[start]

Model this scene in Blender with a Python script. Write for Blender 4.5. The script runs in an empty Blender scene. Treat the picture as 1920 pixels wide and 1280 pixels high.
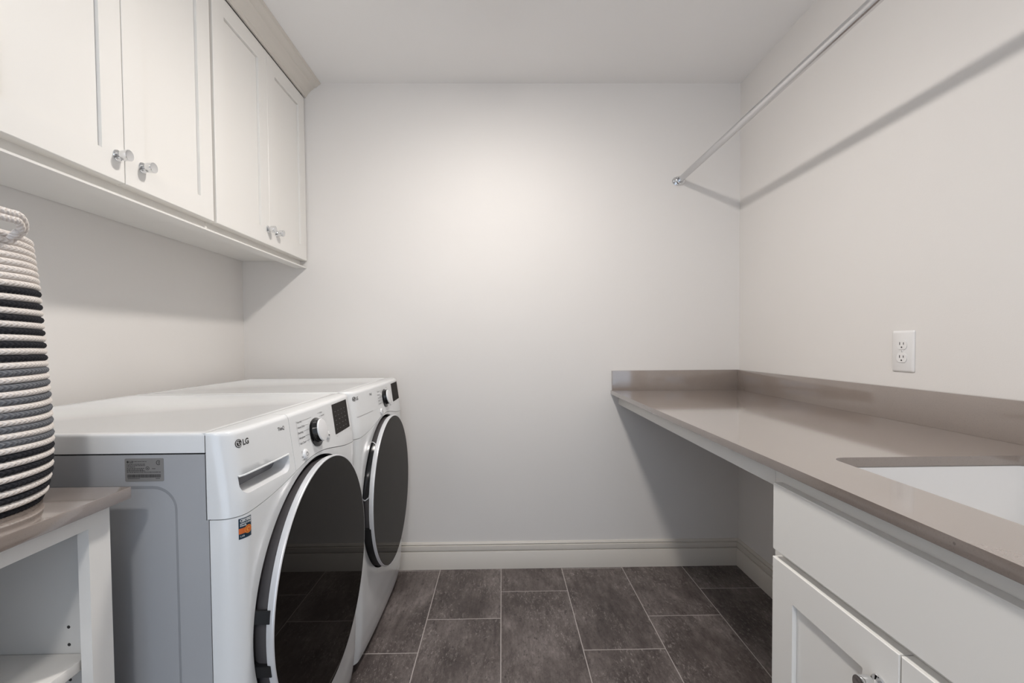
import bpy, bmesh, math, random
from mathutils import Vector, Matrix
from mathutils.geometry import delaunay_2d_cdt
random.seed(4)
PI = math.pi
C = bpy.context.scene.collection
SC = bpy.context.scene

# ---------------------------------------------------------------- materials
def srgb(r, g, b):
    f = lambda c: (c/255/12.92) if c/255 <= 0.04045 else ((c/255+0.055)/1.055)**2.4
    return (f(r), f(g), f(b), 1)

class NT:
    def __init__(s, name):
        s.m = bpy.data.materials.new(name); s.m.use_nodes = True
        s.t = s.m.node_tree; s.b = s.t.nodes['Principled BSDF']
    def n(s, typ, **kw):
        nd = s.t.nodes.new(typ)
        for k, v in kw.items():
            if k in nd.inputs: s.set(nd.inputs[k], v)
            else: setattr(nd, k, v)
        return nd
    def set(s, sock, v):
        if isinstance(v, bpy.types.NodeSocket): s.t.links.new(v, sock)
        else: sock.default_value = v
    def math(s, op, a, b=0.0, c=None):
        nd = s.t.nodes.new('ShaderNodeMath'); nd.operation = op
        s.set(nd.inputs[0], a); s.set(nd.inputs[1], b)
        if c is not None: s.set(nd.inputs[2], c)
        return nd.outputs[0]
    def mix(s, f, a, b, blend='MIX'):
        nd = s.t.nodes.new('ShaderNodeMix'); nd.data_type = 'RGBA'; nd.blend_type = blend
        s.set(nd.inputs[0], f); s.set(nd.inputs[6], a); s.set(nd.inputs[7], b)
        return nd.outputs[2]
    def ramp(s, f, pts):
        nd = s.t.nodes.new('ShaderNodeValToRGB'); s.set(nd.inputs[0], f)
        e = nd.color_ramp.elements
        while len(e) < len(pts): e.new(0.5)
        for i, (p, c) in enumerate(pts):
            e[i].position = p; e[i].color = c if len(c) == 4 else (*c, 1)
        return nd.outputs[0]
    def obj(s):
        return s.n('ShaderNodeTexCoord').outputs['Object']
    def noise(s, vec, scale, detail=3, rough=0.5):
        nd = s.n('ShaderNodeTexNoise', Scale=scale, Detail=detail, Roughness=rough); s.set(nd.inputs['Vector'], vec)
        return nd.outputs['Fac']
    def scaled(s, vec, sc):
        nd = s.n('ShaderNodeVectorMath', operation='MULTIPLY'); s.set(nd.inputs[0], vec); nd.inputs[1].default_value = sc
        return nd.outputs[0]
    def bump(s, h, strength, dist):
        nd = s.n('ShaderNodeBump', Strength=strength, Distance=dist); s.set(nd.inputs['Height'], h)
        s.set(s.b.inputs['Normal'], nd.outputs[0])
    def P(s, **kw):
        for k, v in kw.items(): s.set(s.b.inputs[k.replace('_', ' ')], v)
        return s.m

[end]

AIM OF THE TASK: Emit the lines of the material exactly, from its first line to the line containing "return (f(r), f(g), f(b), 1)", inclusive; leave every picture out.

EXERCISE RESPONSE:
Model this scene in Blender with a Python script. Write for Blender 4.5. The script runs in an empty Blender scene. Treat the picture as 1920 pixels wide and 1280 pixels high.
import bpy, bmesh, math, random
from mathutils import Vector, Matrix
from mathutils.geometry import delaunay_2d_cdt
random.seed(4)
PI = math.pi
C = bpy.context.scene.collection
SC = bpy.context.scene

# ---------------------------------------------------------------- materials
def srgb(r, g, b):
    f = lambda c: (c/255/12.92) if c/255 <= 0.04045 else ((c/255+0.055)/1.055)**2.4
    return (f(r), f(g), f(b), 1)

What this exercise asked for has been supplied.